Check the number of occurrences of word(s) stored in an ArrayList

Question

I have big text such as :

 really!!!  Oh Oh! You read about them in a book and they told you to wear       clothes? buahahahaham Did they also tell you how they were able to sew the leaves that they used to cover up? You amu

Also I have an arraylist of some words and expression such as really or oh oh! Now I want to count the number of occurrence of the phrases (which is in the arraylist ) in the given text above or any similar text. So for that I first split the text to words and start looping as follow:

String[] word=content.split("\\s+");
for(int j=0;j<word.length;j++){
    if(sexuality.contains(word[j])){
        swCount=sw+1;
    }

But this does not work since the oh oh! or really cannot be picked by the above method. Can anyone help?

Answer 1

This counts the occurences of any searchString in your input.

String input = "....";
List<String> searchStrings = Arrays.asList("oh oh!", "really");

int count = 0;
for (String searchString : searchStrings) {
    int indexOf = input.indexOf(searchString);
    while (indexOf > -1) {
        count++;
        indexOf = input.indexOf(searchString, indexOf+1);
    }
}

If you want case insensitive search, convert both the input and the search words to lowercase.
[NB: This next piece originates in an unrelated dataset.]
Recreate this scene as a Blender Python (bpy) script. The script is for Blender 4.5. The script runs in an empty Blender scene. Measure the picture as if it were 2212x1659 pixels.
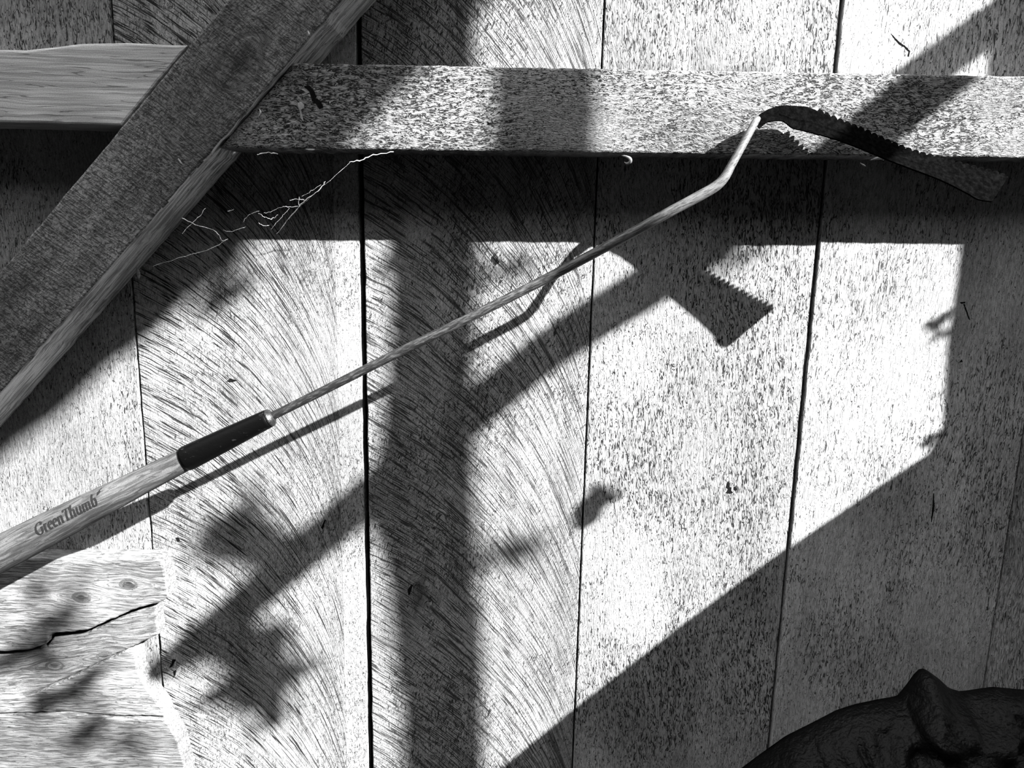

If you don't want to count words twice, replace the indexOf and the while loop with a simple contains:

int count = 0;
for (String searchString : searchStrings) {
    if (input.contains(searchString)) {
        count++;
    }
}

If you have something like god in your blacklist and don't want to match goddamn in input (for whatever reason) you need to make sure there are string boundaries around your search word. Have a look at this code:

int count = 0;
for (String searchString : searchStrings) {
    Pattern pattern = Pattern.compile("\\b" + Pattern.quote(searchString) + "\\b");
    Matcher matcher = pattern.matcher(input);
    if (matcher.find()) {
        count++;
    }
}

Answer 2

I also don't understand exactly: is the problem that "oh oh!" should be one word? or is "!" the problem? Anyway, consider overriding "Equals" in ArrayList (I assume "sexuality" is your arraylist) to fit your needs. Check out this post: ArrayList's custom Contains method

Answer 3

The brute force approach is to insert all strings of sexuality list to an HashMap and then for each substring of content search for it in the map. You can limit the length of the substring to the maximum length of the words in sexuality list. However this could be really expensive, it depends on the length of content and the length of the longest word contained in sexuality

For a smarter approach you should have a look at another data structure, the trie. An implementation is available in the Apache Commons Collection 4 lib. This approach is much faster because let you stop scanning the substring as soon as you find a prefix the doesn't exist in your dictionary (in your case the sexuality list)

Answer 4

If your "sentence" is not too big and your List doesn´t contain too many items I would go the easy way and do it like this:

String sentence = "Here is my my sentence";
        List<String> searchList = new ArrayList<>();
        searchList.add("is");
        searchList.add("my");
        int occurences[] = new int[searchList.size()];
        for (int i = 0; i < searchList.size(); i++) {
            int searchFromPos = 0;
            String wordToSearch = searchList.get(i);
            while ((searchFromPos = sentence.indexOf(wordToSearch, searchFromPos)) != -1) {
                occurences[i]++;
                searchFromPos += wordToSearch.length();
            }
        }

NOTE, however, that is will also detect word parts. e.g. when your sentence is "This is sneaky" and you search for "is", there wille be two results, because This also has and "is".